Take every line from the material that has the word "high" in it.

Data provided.

.....

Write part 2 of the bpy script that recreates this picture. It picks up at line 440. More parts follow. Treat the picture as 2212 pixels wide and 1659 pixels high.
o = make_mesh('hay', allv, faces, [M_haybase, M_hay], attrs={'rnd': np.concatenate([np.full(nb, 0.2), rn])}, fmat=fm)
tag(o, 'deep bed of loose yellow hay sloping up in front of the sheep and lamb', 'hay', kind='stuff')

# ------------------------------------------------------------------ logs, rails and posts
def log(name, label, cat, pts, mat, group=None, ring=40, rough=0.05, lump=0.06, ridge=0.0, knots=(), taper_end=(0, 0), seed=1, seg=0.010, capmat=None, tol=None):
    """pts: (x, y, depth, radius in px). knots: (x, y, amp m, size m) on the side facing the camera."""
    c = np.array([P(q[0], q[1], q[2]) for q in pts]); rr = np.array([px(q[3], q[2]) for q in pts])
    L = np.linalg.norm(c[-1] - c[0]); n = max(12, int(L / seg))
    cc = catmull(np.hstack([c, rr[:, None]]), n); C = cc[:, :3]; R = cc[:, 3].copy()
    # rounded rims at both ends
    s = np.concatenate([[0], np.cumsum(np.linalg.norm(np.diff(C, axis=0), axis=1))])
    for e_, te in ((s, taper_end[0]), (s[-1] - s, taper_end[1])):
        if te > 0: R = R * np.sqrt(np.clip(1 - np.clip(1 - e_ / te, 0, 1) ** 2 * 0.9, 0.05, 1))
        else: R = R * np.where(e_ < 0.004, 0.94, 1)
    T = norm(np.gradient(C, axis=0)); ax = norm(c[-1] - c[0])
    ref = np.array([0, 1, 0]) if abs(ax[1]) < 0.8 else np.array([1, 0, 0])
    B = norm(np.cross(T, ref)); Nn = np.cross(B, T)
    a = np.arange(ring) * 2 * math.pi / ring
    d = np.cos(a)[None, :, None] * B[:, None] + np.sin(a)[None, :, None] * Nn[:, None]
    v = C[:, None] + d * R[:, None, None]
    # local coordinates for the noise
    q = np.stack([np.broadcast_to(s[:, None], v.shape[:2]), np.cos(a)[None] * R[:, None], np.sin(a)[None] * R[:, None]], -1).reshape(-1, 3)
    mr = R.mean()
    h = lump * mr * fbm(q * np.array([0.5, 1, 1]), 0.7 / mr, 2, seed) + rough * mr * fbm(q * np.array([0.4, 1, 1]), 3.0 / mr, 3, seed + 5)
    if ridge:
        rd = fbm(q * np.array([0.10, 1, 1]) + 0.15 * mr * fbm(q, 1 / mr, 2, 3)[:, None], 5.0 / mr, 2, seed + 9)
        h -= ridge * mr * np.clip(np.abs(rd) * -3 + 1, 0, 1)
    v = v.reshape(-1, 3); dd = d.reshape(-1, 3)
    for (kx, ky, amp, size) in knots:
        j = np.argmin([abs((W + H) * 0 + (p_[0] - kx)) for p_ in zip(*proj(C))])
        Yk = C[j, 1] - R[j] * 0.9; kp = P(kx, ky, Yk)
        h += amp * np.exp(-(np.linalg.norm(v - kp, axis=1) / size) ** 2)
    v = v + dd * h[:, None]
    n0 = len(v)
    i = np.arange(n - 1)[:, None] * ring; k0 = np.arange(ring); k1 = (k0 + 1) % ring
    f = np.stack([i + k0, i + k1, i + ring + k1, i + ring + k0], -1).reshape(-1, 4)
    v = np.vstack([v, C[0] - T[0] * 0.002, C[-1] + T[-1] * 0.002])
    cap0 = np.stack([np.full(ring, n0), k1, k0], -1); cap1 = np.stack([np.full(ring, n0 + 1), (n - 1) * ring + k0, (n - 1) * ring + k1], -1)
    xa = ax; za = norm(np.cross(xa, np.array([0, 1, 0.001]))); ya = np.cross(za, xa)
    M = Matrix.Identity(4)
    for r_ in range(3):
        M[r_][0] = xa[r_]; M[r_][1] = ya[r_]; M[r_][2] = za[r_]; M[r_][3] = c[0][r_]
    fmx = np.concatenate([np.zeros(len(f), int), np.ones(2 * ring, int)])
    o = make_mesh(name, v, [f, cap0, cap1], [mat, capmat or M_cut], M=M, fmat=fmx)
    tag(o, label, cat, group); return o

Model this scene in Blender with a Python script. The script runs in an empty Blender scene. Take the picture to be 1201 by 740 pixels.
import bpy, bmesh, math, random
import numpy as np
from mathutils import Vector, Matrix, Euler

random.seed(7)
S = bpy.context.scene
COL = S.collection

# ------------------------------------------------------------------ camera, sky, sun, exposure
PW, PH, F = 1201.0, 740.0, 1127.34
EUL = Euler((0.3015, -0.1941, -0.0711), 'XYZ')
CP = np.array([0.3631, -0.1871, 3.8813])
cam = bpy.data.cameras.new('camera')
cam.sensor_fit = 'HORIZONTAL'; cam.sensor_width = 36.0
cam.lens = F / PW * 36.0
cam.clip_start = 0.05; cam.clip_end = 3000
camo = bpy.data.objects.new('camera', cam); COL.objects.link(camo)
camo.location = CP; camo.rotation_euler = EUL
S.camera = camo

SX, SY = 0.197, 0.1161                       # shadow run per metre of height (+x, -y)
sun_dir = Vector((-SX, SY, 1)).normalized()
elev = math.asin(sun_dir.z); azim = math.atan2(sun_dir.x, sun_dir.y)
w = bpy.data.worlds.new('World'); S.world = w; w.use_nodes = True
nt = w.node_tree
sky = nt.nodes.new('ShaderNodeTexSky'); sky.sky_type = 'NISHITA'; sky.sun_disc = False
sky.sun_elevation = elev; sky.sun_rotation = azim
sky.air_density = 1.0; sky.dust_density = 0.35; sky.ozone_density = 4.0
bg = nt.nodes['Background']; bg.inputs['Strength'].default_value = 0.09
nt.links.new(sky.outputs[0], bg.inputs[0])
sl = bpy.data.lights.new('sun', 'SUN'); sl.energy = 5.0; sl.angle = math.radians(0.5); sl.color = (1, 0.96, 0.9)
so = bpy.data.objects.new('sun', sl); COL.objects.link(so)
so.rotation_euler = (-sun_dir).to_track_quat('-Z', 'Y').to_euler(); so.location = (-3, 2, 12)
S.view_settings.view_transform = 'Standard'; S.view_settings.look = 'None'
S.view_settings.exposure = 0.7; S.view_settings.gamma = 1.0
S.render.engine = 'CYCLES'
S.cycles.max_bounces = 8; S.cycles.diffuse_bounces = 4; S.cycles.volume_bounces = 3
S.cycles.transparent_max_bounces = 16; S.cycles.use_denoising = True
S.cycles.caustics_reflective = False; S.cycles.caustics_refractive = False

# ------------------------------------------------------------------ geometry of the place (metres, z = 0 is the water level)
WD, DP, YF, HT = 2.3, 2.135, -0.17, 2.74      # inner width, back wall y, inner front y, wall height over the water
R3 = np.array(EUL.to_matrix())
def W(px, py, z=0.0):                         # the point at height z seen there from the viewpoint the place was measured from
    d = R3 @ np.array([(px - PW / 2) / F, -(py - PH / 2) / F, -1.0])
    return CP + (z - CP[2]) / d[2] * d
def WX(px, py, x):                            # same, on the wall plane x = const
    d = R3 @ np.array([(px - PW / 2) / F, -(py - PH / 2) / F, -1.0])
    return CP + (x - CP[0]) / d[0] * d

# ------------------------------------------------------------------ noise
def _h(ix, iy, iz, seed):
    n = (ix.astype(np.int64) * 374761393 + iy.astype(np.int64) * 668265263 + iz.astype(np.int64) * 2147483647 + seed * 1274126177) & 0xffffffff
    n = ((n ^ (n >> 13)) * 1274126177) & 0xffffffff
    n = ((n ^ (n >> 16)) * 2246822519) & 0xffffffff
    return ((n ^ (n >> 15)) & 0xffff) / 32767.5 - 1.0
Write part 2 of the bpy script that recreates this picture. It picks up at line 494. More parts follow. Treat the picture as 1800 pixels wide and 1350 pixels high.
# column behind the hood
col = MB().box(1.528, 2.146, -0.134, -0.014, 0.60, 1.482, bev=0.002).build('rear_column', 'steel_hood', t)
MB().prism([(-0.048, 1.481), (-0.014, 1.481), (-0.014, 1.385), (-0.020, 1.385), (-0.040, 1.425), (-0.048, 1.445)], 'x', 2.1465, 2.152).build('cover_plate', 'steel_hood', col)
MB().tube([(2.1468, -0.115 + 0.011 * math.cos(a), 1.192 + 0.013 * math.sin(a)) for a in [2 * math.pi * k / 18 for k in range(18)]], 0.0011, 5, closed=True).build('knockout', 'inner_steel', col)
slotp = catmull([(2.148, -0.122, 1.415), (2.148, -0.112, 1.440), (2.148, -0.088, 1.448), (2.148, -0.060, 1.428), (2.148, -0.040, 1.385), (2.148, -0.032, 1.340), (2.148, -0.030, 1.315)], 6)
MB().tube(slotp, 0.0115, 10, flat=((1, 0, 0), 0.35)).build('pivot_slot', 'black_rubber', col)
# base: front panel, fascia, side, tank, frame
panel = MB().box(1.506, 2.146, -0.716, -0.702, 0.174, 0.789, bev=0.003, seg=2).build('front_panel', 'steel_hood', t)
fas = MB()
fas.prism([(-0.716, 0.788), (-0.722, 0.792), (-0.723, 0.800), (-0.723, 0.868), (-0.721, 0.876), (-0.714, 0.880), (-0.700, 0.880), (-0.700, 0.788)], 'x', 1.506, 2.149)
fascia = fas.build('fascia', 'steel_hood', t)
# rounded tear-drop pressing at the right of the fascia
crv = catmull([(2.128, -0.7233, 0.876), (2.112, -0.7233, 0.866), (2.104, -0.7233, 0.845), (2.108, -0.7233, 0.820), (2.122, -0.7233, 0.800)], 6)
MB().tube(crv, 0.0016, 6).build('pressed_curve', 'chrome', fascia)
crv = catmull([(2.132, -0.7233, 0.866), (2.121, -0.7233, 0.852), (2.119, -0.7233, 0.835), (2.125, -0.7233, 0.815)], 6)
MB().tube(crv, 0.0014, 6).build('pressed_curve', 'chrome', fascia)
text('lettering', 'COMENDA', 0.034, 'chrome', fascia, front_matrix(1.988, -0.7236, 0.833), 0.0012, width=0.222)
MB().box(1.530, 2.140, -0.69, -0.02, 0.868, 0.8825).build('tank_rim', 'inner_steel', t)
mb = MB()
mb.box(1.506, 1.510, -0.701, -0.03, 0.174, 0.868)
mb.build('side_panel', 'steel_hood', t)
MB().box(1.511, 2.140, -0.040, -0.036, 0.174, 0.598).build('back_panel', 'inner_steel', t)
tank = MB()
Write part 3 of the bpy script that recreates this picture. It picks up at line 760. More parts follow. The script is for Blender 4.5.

.....

The reply.
Write part 2 of the bpy script that recreates this picture. It picks up at line 440. More parts follow. Treat the picture as 2212 pixels wide and 1659 pixels high.
Write part 2 of the bpy script that recreates this picture. It picks up at line 494. More parts follow. Treat the picture as 1800 pixels wide and 1350 pixels high.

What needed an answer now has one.